Boren In Familiar Territory

Though Zach Boren enjoyed an immensely successful career at Ohio State, the former Buckeyes captain only has to go back to his senior year of high school to remember being doubted. After going undrafted in April's NFL Draft, Boren will use that same motivation to make the Houston Texans' roster.

Having been one of the faces of Ohio State's football program for the much of the past four years, Zach Boren probably should feel like he's in unfamiliar territory.

After going undrafted in April's NFL draft, Boren quickly signed free agent contract with the Houston Texans and now must preform well enough during the team's preseason camp to officially make the roster.

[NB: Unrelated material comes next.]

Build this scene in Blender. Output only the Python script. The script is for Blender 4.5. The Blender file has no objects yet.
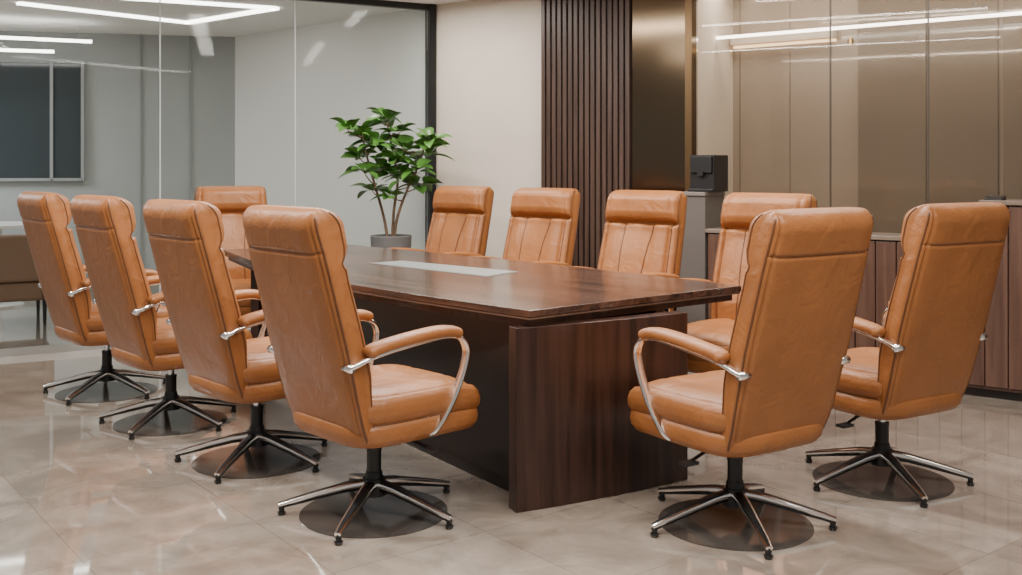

His current situation is a far cry from his status as an Ohio State captain a year ago, but it is one Boren is quick to remind he's overcome before.

"I don't think it is a different mind-set because I know when I was coming out of high school that I was doubted by a lot of people," Boren said. "A lot of people thought I didn't belong here, and I had to come in show people that I could play. It is kind of the same thing with the NFL.

"Going undrafted and everything, people don't really believe in you. You have to go in and fight, so it is nothing I am not used to and it is kind of the way I always play. I always play with a chip on my shoulder and I think that gives me the personality I do out on the field."

Rated by as the No. 45 middle linebacker in the 2009 recruiting class, Boren remembers the assertion that he was issued a scholarship offer to Ohio State simply as a favor to his older brother Justin, who had just transferred into the program from Michigan.

Though bothered by chatter of that sort, the former three-star prospect from Pickerington (Ohio) Central came to Ohio State ready to prove that he was a lot more than a throw-in. Boren switched to fullback his freshman season, then went on to be one of the most valuable pieces on the Buckeyes' roster for much of his career.

His career culminated last season with a surprising move from fullback to linebacker for the final six games of Ohio State's season, and despite not playing that position since high school he was one of the most impactful defenders on the team.

Now signed with the Texans and back at fullback, Boren hopes his versatility from college will make him more apt to make a professional roster.

"It's hard. It's a grind 24/7," Boren said. "When I first came (to Ohio State), it is kind of one of those things where you're a freshman and you want to show the older guys what you can and you have to take that same attitude into making an NFL roster.

"You have to show up early, you have to be there late and you have to put in as much time as possible to learn the new system. And then when you're out on the field, you have to be the first guy in line, first one to finish. It is one of those things where you just got to go 110 percent all the time."

Boren narrowed it down to five NFL teams before the draft, but he came to a gentleman's agreement with Houston during the seventh round. Before signing with the Texans, Boren reached out to former OSU receiver DeVier Posey, who informed the fullback that Houston would be the perfect fit.

"DeVier just said that they need a fullback," Boren said. "They run a big, two-back system offense and they lost their fullback from last year and said ti was a good situation and told me what I wanted to hear."

With only two fullbacks on their current roster, Boren sees an opportunity to make the team. He'll compete with nine-year veteran Greg Jones and Tyler Clutts, who has made a name for himself on special teams.

Boren is hoping to be the next play to open holes for Texans running back Arian Foster, who has emerged as one of the best players in the NFL after he too went undrafted out of Tennessee in 2009.

"I'm ready," said Boren, who be accompanied in camp by fellow former OSU defensive backs Orhian Johnson and Travis Howard. "I have been waiting a long time to get to an NFL team and it is kind of your time to go to work and your time to shine. I am excited about it, but a little nervous, too, because I don't really know what to expect. But it should be a fun process."